People will use something if it easy to do so, easy practically and easy in terms of it fitting in with their norms and customs. In other words it should be socially acceptable for them to use a new source of energy. Uptake may be slow because people still have the old alternatives available and “old habits die hard”. Consumers can be irrational and rational at the same time. For example, it is irrational to carry on using wood, charcoal and kerosene for health and environmental reasons. Think Easter Island and deforestation, although admittedly there was no kerosene. On the other hand it is perfectly rational to stick with what you know as you are limiting your exposure to risk of the unknown.

          ”After visiting farmers who have installed biogas and analyzing their profile, it is quite clear to me that biogas, even with an embedded subsidy component and ready financing, is hard to scale up and is a product for the middle income segment.”

Maybe one could make a case for a benevolent monopolist, or some oligopolists? What I am getting at is maybe there is a case for a price setting strategy that would make Biogas the energy source of choice. This implies either reducing the price of biogas so that it is lower than the price of the alternatives which could help people to switch and use Biogas or increasing the price of the alternatives, perhaps through a tax.

Could social entrepreneurs act as these benevolent monopolists and bear the sunk cost investment necessary until the large suppliers have been established? Can franchises not be set up as business opportunities for people in rural communities selling biogas. Much like  the way in which people sell kerosene and charcoal but with a more formalised structure which could have positive spill over effects in local communities through the development of networks, training and skills.

So where are the Social Entrepreneurs?

The title of my post asks where the Social Entrepreneurs of Kenya are. I have googled and I have not found many websites dedicated to SocEnt in Kenya bar RISE Kenya and posts linking to Sky Link Innovations.
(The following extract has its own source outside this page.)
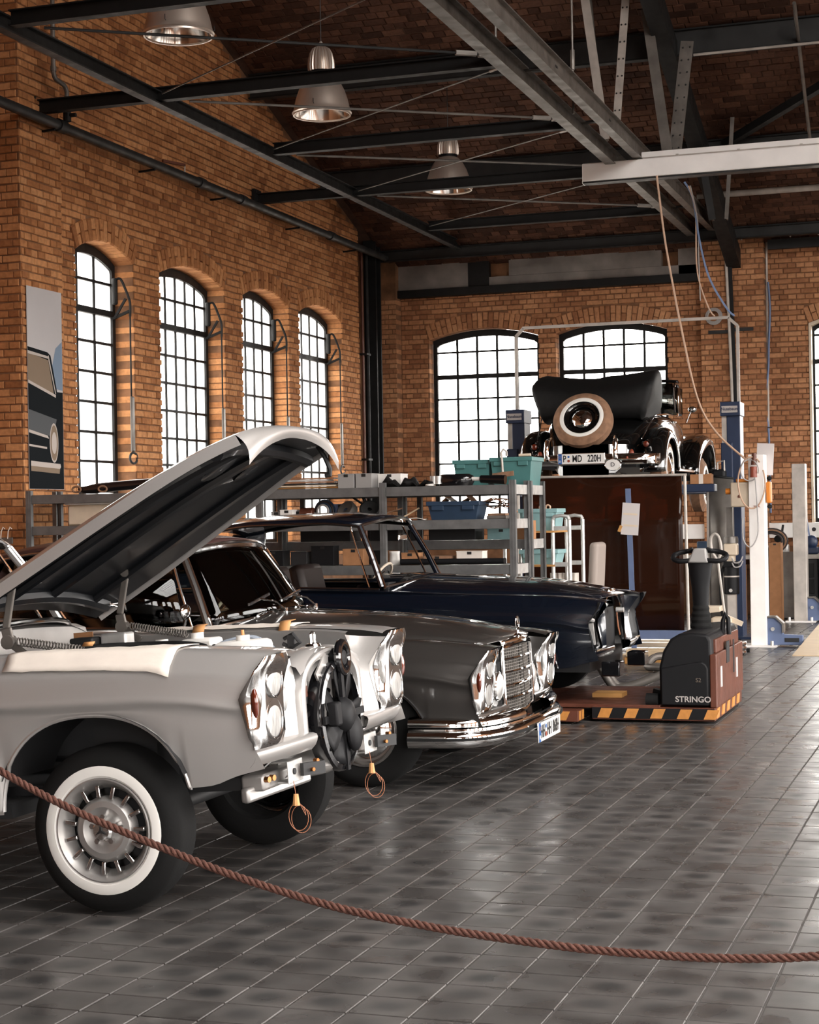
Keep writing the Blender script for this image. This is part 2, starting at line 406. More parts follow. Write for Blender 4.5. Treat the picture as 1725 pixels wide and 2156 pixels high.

Skylink Innovation, a social enterprise provides and help implement Biogas systems in Kenya. See: Sky Link Innovators, making biogas from waste in Kenya video in next post. They have no website just a blog which was last updated in 2009.

RISE is the Regional Institute of Social Enterprise focusing on an area in Eastern Province where extensive crop failure and the lack of cash crops have resulted in challenges for local communities to sustain themselves.

I appreciate most SocEnts in Kenya probably do not have a website so I could be missing quite a few so I was hoping people could direct me to some innovators and social entrepreneurs so we can get their/our ideas out there!